半径十メートルの範囲で、何十年という射程で歌う、みたいなこともKANに通底するテーマだなと感じる。"カレーライス"や"プロポーズ"などでも繰り返し歌われているように。
それとこの曲は"明日の朝もしもぼくが死んでいたら君はどうする?"というフレーズで始まるが、そこに何か、自分が死んだあとも音楽は残る、という確信が静かに織り込まれているように感じる。

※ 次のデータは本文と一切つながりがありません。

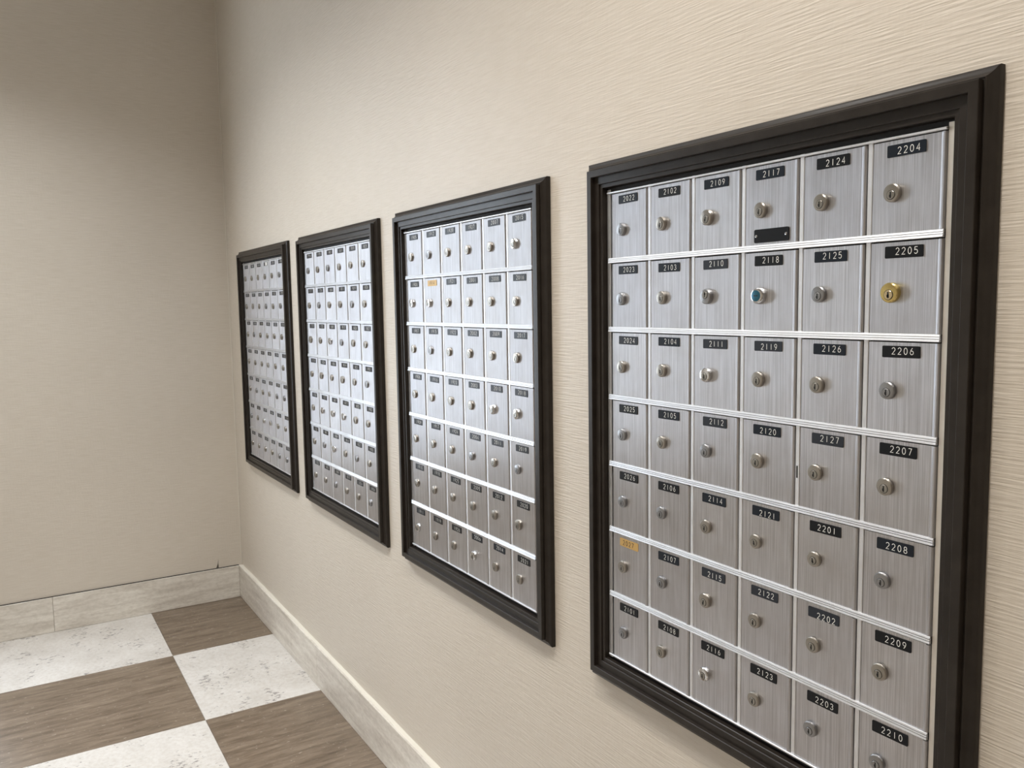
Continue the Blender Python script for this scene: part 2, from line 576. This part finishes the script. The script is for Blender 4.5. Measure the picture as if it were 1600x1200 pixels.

いまはKANの音楽をあまり穏やかに聴けるような心持ちにはなれず、寂しいことだが、そういうものが薄れていって音楽が単に音楽として聴けるようになったときに、これらの歌の普遍性が本当の意味で立ちあがってくるのかもしれない。作り手の不在を乗り越えたときに作品が初めて放つ輝きのことを普遍性と呼んでみることもできる。
音楽がそのように聴けることを今は待とうと思う。
静かに惜しみつつ。



そういえばKANが"世界でいちばん好きな人"のカップリングでスピッツの"チェリー"をカバーしていたことがあった。
無数にカバーされている曲ではあるが、このタイミングで聴いてみるとはっとさせられる言葉が多くて驚く。喪失や不在をこういうふうにも捉えることができるんだ、と。